What you need to do:
Repeat the listing exactly as given, omitting every image.

Dataset content:
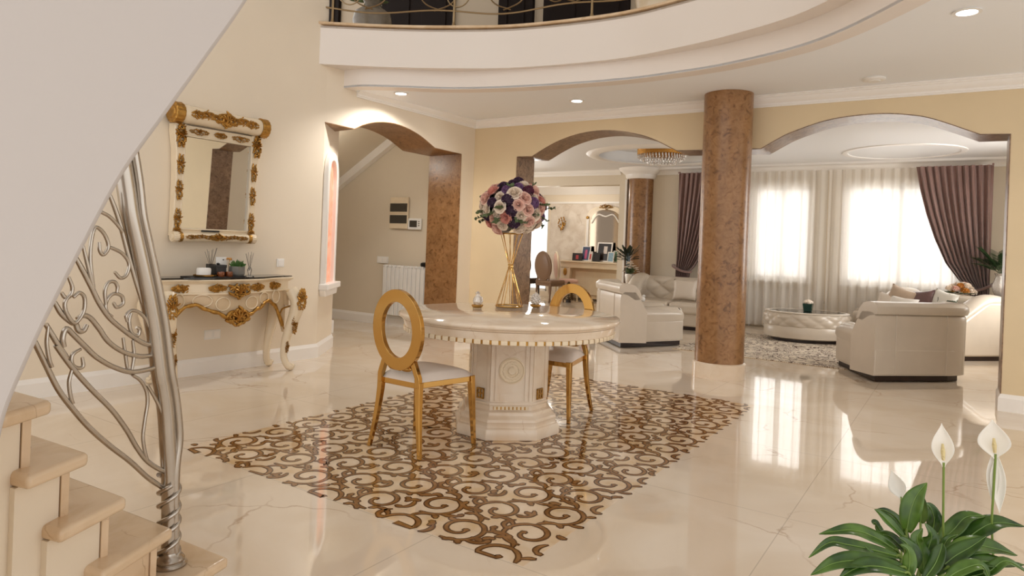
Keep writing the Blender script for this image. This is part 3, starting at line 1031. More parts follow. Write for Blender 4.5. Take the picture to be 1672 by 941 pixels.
# ---------------------------------------------------------------- gilded wall mirror (local x runs along the wall, -y faces the hall)
def wall_mirror():
    t = thing('wall_mirror', 'tall wall mirror in an ivory and gilded scroll frame above the console', 'mirror', (-5.59, 3.545, 1.17), pi / 2)
    tl = 0.035                                       # slight forward lean, metres at the top
    def ly(z):
        return -0.03 - tl * z
    # glass 0.63 wide, z 0.11 .. 0.91
    g0, g1 = 0.115, 0.905
    MB().add([(-0.325, ly(g0) - 0.012, g0), (0.325, ly(g0) - 0.012, g0), (0.325, ly(g1) - 0.012, g1), (-0.325, ly(g1) - 0.012, g1),
              (-0.325, ly(g0), g0), (0.325, ly(g0), g0), (0.325, ly(g1), g1), (-0.325, ly(g1), g1)],
             [(0, 1, 2, 3), (7, 6, 5, 4), (0, 4, 5, 1), (1, 5, 6, 2), (2, 6, 7, 3), (3, 7, 4, 0)]).build('mirror_glass', M['mirror'], t, smooth=0)
    MB().box(-0.36, -0.03, 0.06, 0.36, 0.0, 0.96).build('backing', M['ivory2'], t, smooth=0)
    # stiles: flat boards that flare at the head
    for s in (-1, 1):
        poly = [(0.318, 0.05), (0.392, 0.05), (0.388, 0.25), (0.386, 0.55), (0.396, 0.78), (0.418, 0.93), (0.418, 1.0), (0.318, 1.0)]
        mb = MB()
        pts = [(s * x, z) for x, z in poly]
        vs = [(x, ly(z) - 0.035, z) for x, z in pts] + [(x, 0.0, z) for x, z in pts]
        k = len(pts)
        fs = [tuple(range(k)), tuple(range(2 * k - 1, k - 1, -1))] + [(i, k + i, k + (i + 1) % k, (i + 1) % k) for i in range(k)]
        mb.add(vs, fs).build('frame_stile', M['ivory'], t, smooth=25, bevel=0.006)
        for j, zc in enumerate((0.20, 0.44, 0.66)):
            mo = MB()
            leafwork(mo, 0.075, 0.17, T3(s * 0.354, ly(zc) - 0.037, zc), 11 + j, 8, 0.012)
            mo.build('gilt_leaf', M['goldleaf'], t, smooth=60)
        mo = MB()
        leafwork(mo, 0.095, 0.20, T3(s * 0.366, ly(0.90) - 0.04, 0.90), 31, 10, 0.024)
        mo.build('gilt_bracket', M['goldleaf'], t, smooth=60)
        mo = MB()
        leafwork(mo, 0.06, 0.06, T3(s * 0.358, ly(0.09) - 0.042, 0.10), 33, 6, 0.012)
        mo.build('gilt_leaf', M['goldleaf'], t, smooth=60)
    MB().box(-0.335, ly(0.92) - 0.03, 0.905, 0.335, 0.0, 0.995).build('frame_rail', M['ivory'], t, smooth=0, bevel=0.006)
    MB().box(-0.335, ly(0.09) - 0.026, 0.07, 0.335, 0.0, 0.118).build('frame_rail', M['ivory'], t, smooth=0, bevel=0.006)
    for xx, ww in ((-0.2, 0.18), (0.0, 0.12), (0.2, 0.18)):
        mo = MB()
        leafwork(mo, ww, 0.06, T3(xx, ly(0.94) - 0.034, 0.95), int(50 + xx * 10), 7, 0.010)
        mo.build('gilt_rail_leaf', M['goldleaf'], t, smooth=60)
    # beads round the glass
    mo = MB()
    for a, b in (((-0.325, 0.112), (-0.325, 0.907)), ((0.325, 0.112), (0.325, 0.907)), ((-0.325, 0.112), (0.325, 0.112)), ((-0.325, 0.907), (0.325, 0.907))):
        mo.tube([(a[0], ly(a[1]) - 0.03, a[1]), (b[0], ly(b[1]) - 0.03, b[1])], 0.008, 8)
    mo.build('inner_bead', M['ivory'], t, smooth=60)
    # top and bottom rolls along x
    def roll(zc, yc, r, L, capr, capw, name, seed, gilt_face):
        Mx = Matrix.Translation((0, yc, zc)) @ Matrix.Rotation(pi / 2, 4, 'Y')
        MB().lathe([(r * 0.96, -L), (r, -L + 0.02), (r * 1.06, -L + 0.05), (r, -L + 0.075), (r * 0.97, -L * 0.4), (r * 1.0, 0), (r * 0.97, L * 0.4), (r, L - 0.075), (r * 1.06, L - 0.05), (r, L - 0.02), (r * 0.96, L)], 32, M=Mx).build(name, M['ivory'], t, smooth=50)
        for s in (-1, 1):
            Mc = Matrix.Translation((s * L, yc, zc)) @ Matrix.Rotation(s * pi / 2, 4, 'Y')
            cap = MB().lathe([(capr * 0.97, -0.01), (capr * 1.03, 0.005), (capr * 0.98, capw * 0.5), (capr * 1.02, capw), (capr * 0.9, capw + 0.008), (capr * 0.62, capw + 0.003), (capr * 0.55, capw + 0.012), (capr * 0.3, capw + 0.012), (0.001, capw + 0.016)], 96, M=Mc,
                             fn=lambda w, q, z: q * (1 + 0.025 * sin(16 * w)))
            cap.build('roll_end', M['goldleaf'] if gilt_face else M['ivory'], t, smooth=50)
            if not gilt_face:
                Mr = Matrix.Translation((s * (L - 0.012), yc, zc)) @ Matrix.Rotation(s * pi / 2, 4, 'Y')
                MB().lathe([(r * 1.0, -0.03), (r * 1.12, -0.024), (r * 1.14, 0), (r * 1.12, 0.018), (r, 0.02)], 28, cap=False, M=Mr, fn=lambda w, q, z: q * (1 + 0.04 * sin(12 * w))).build('gilt_collar', M['goldleaf'], t, smooth=50)
            mo = MB()
            for j in range(3):
                leafwork(mo, L * 0.34, r * 1.05, Matrix.Translation((s * L * (0.2 + 0.24 * j), yc - r * (0.94 - 0.06 * (j % 2)), zc + r * 0.15 * (j % 2))), seed + j, 7, 0.012)
            mo.build('gilt_roll_leaf', M['goldleaf'], t, smooth=60)
        mo = MB()
        leafwork(mo, L * 0.42, r * 1.75, Matrix.Translation((0, yc - r * 0.98, zc)), seed + 9, 10, 0.016)
        mo.build('gilt_center_leaf', M['goldleaf'], t, smooth=60)
    roll(1.083, -0.10, 0.078, 0.385, 0.088, 0.065, 'top_roll', 70, True)
    roll(0.046, -0.075, 0.040, 0.355, 0.046, 0.035, 'bottom_roll', 90, False)
    MB().box(-0.13, -0.075, 0.094, 0.04, -0.045, 0.110).build('dark_clip', M['black'], t, smooth=0, bevel=0.004)['label'] = 'small dark clip on the bottom rail'
wall_mirror()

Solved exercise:
Keep writing the Blender script for this image. This is part 3, starting at line 1031. More parts follow. Write for Blender 4.5. Take the picture to be 1672 by 941 pixels.
# ---------------------------------------------------------------- gilded wall mirror (local x runs along the wall, -y faces the hall)
def wall_mirror():
    t = thing('wall_mirror', 'tall wall mirror in an ivory and gilded scroll frame above the console', 'mirror', (-5.59, 3.545, 1.17), pi / 2)
    tl = 0.035                                       # slight forward lean, metres at the top
    def ly(z):
        return -0.03 - tl * z
    # glass 0.63 wide, z 0.11 .. 0.91
    g0, g1 = 0.115, 0.905
    MB().add([(-0.325, ly(g0) - 0.012, g0), (0.325, ly(g0) - 0.012, g0), (0.325, ly(g1) - 0.012, g1), (-0.325, ly(g1) - 0.012, g1),
              (-0.325, ly(g0), g0), (0.325, ly(g0), g0), (0.325, ly(g1), g1), (-0.325, ly(g1), g1)],
             [(0, 1, 2, 3), (7, 6, 5, 4), (0, 4, 5, 1), (1, 5, 6, 2), (2, 6, 7, 3), (3, 7, 4, 0)]).build('mirror_glass', M['mirror'], t, smooth=0)
    MB().box(-0.36, -0.03, 0.06, 0.36, 0.0, 0.96).build('backing', M['ivory2'], t, smooth=0)
    # stiles: flat boards that flare at the head
    for s in (-1, 1):
        poly = [(0.318, 0.05), (0.392, 0.05), (0.388, 0.25), (0.386, 0.55), (0.396, 0.78), (0.418, 0.93), (0.418, 1.0), (0.318, 1.0)]
        mb = MB()
        pts = [(s * x, z) for x, z in poly]
        vs = [(x, ly(z) - 0.035, z) for x, z in pts] + [(x, 0.0, z) for x, z in pts]
        k = len(pts)
        fs = [tuple(range(k)), tuple(range(2 * k - 1, k - 1, -1))] + [(i, k + i, k + (i + 1) % k, (i + 1) % k) for i in range(k)]
        mb.add(vs, fs).build('frame_stile', M['ivory'], t, smooth=25, bevel=0.006)
        for j, zc in enumerate((0.20, 0.44, 0.66)):
            mo = MB()
            leafwork(mo, 0.075, 0.17, T3(s * 0.354, ly(zc) - 0.037, zc), 11 + j, 8, 0.012)
            mo.build('gilt_leaf', M['goldleaf'], t, smooth=60)
        mo = MB()
        leafwork(mo, 0.095, 0.20, T3(s * 0.366, ly(0.90) - 0.04, 0.90), 31, 10, 0.024)
        mo.build('gilt_bracket', M['goldleaf'], t, smooth=60)
        mo = MB()
        leafwork(mo, 0.06, 0.06, T3(s * 0.358, ly(0.09) - 0.042, 0.10), 33, 6, 0.012)
        mo.build('gilt_leaf', M['goldleaf'], t, smooth=60)
    MB().box(-0.335, ly(0.92) - 0.03, 0.905, 0.335, 0.0, 0.995).build('frame_rail', M['ivory'], t, smooth=0, bevel=0.006)
    MB().box(-0.335, ly(0.09) - 0.026, 0.07, 0.335, 0.0, 0.118).build('frame_rail', M['ivory'], t, smooth=0, bevel=0.006)
    for xx, ww in ((-0.2, 0.18), (0.0, 0.12), (0.2, 0.18)):
        mo = MB()
        leafwork(mo, ww, 0.06, T3(xx, ly(0.94) - 0.034, 0.95), int(50 + xx * 10), 7, 0.010)
        mo.build('gilt_rail_leaf', M['goldleaf'], t, smooth=60)
    # beads round the glass
    mo = MB()
    for a, b in (((-0.325, 0.112), (-0.325, 0.907)), ((0.325, 0.112), (0.325, 0.907)), ((-0.325, 0.112), (0.325, 0.112)), ((-0.325, 0.907), (0.325, 0.907))):
        mo.tube([(a[0], ly(a[1]) - 0.03, a[1]), (b[0], ly(b[1]) - 0.03, b[1])], 0.008, 8)
    mo.build('inner_bead', M['ivory'], t, smooth=60)
    # top and bottom rolls along x
    def roll(zc, yc, r, L, capr, capw, name, seed, gilt_face):
        Mx = Matrix.Translation((0, yc, zc)) @ Matrix.Rotation(pi / 2, 4, 'Y')
        MB().lathe([(r * 0.96, -L), (r, -L + 0.02), (r * 1.06, -L + 0.05), (r, -L + 0.075), (r * 0.97, -L * 0.4), (r * 1.0, 0), (r * 0.97, L * 0.4), (r, L - 0.075), (r * 1.06, L - 0.05), (r, L - 0.02), (r * 0.96, L)], 32, M=Mx).build(name, M['ivory'], t, smooth=50)
        for s in (-1, 1):
            Mc = Matrix.Translation((s * L, yc, zc)) @ Matrix.Rotation(s * pi / 2, 4, 'Y')
            cap = MB().lathe([(capr * 0.97, -0.01), (capr * 1.03, 0.005), (capr * 0.98, capw * 0.5), (capr * 1.02, capw), (capr * 0.9, capw + 0.008), (capr * 0.62, capw + 0.003), (capr * 0.55, capw + 0.012), (capr * 0.3, capw + 0.012), (0.001, capw + 0.016)], 96, M=Mc,
                             fn=lambda w, q, z: q * (1 + 0.025 * sin(16 * w)))
            cap.build('roll_end', M['goldleaf'] if gilt_face else M['ivory'], t, smooth=50)
            if not gilt_face:
                Mr = Matrix.Translation((s * (L - 0.012), yc, zc)) @ Matrix.Rotation(s * pi / 2, 4, 'Y')
                MB().lathe([(r * 1.0, -0.03), (r * 1.12, -0.024), (r * 1.14, 0), (r * 1.12, 0.018), (r, 0.02)], 28, cap=False, M=Mr, fn=lambda w, q, z: q * (1 + 0.04 * sin(12 * w))).build('gilt_collar', M['goldleaf'], t, smooth=50)
            mo = MB()
            for j in range(3):
                leafwork(mo, L * 0.34, r * 1.05, Matrix.Translation((s * L * (0.2 + 0.24 * j), yc - r * (0.94 - 0.06 * (j % 2)), zc + r * 0.15 * (j % 2))), seed + j, 7, 0.012)
            mo.build('gilt_roll_leaf', M['goldleaf'], t, smooth=60)
        mo = MB()
        leafwork(mo, L * 0.42, r * 1.75, Matrix.Translation((0, yc - r * 0.98, zc)), seed + 9, 10, 0.016)
        mo.build('gilt_center_leaf', M['goldleaf'], t, smooth=60)
    roll(1.083, -0.10, 0.078, 0.385, 0.088, 0.065, 'top_roll', 70, True)
    roll(0.046, -0.075, 0.040, 0.355, 0.046, 0.035, 'bottom_roll', 90, False)
    MB().box(-0.13, -0.075, 0.094, 0.04, -0.045, 0.110).build('dark_clip', M['black'], t, smooth=0, bevel=0.004)['label'] = 'small dark clip on the bottom rail'
wall_mirror()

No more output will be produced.